Efficient reconstruction of multidimensional random field models with heterogeneous data using stochastic neural networks
Mingtao Xia, Qijing Shen
TL;DR
This work analyzes the scalability of Wasserstein-distance training for stochastic neural networks tasked with reconstructing multidimensional random field models under heterogeneous noise. The authors derive refined generalization bounds showing that, unlike the homogeneous-noise case, the convergence rate can become largely dimension-independent when noise is directionally heterogeneous, and they introduce an improved local $W_2$ loss to bolster robustness in sparse data regimes. Through numerical experiments on high-dimensional UQ tasks and a 96-dimensional ODE system, the approach demonstrates accurate reconstruction of multidimensional uncertainty models and robustness to parameter perturbations, often outperforming benchmark generative methods. The results advance scalable, uncertainty-aware learning for complex, high-dimensional random fields and suggest future integrations with physics-informed constraints and entropic regularization for efficiency.
Abstract
In this paper, we analyze the scalability of a recent Wasserstein-distance approach for training stochastic neural networks (SNNs) to reconstruct multidimensional random field models.
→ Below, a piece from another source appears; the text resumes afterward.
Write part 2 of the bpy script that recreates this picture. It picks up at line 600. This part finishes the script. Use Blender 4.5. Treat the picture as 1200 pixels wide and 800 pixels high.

We prove a generalization error bound for reconstructing multidimensional random field models on training stochastic neural networks with a limited number of training data. Our results indicate that when noise is heterogeneous across dimensions, the convergence rate of the generalization error may not depend explicitly on the model's dimensionality, partially alleviating the "curse of dimensionality" for learning multidimensional random field models from a finite number of data points. Additionally, we improve the previous Wasserstein-distance SNN training approach and showcase the robustness of the SNN. Through numerical experiments on different multidimensional uncertainty quantification tasks, we show that our Wasserstein-distance approach can successfully train stochastic neural networks to learn multidimensional uncertainty models.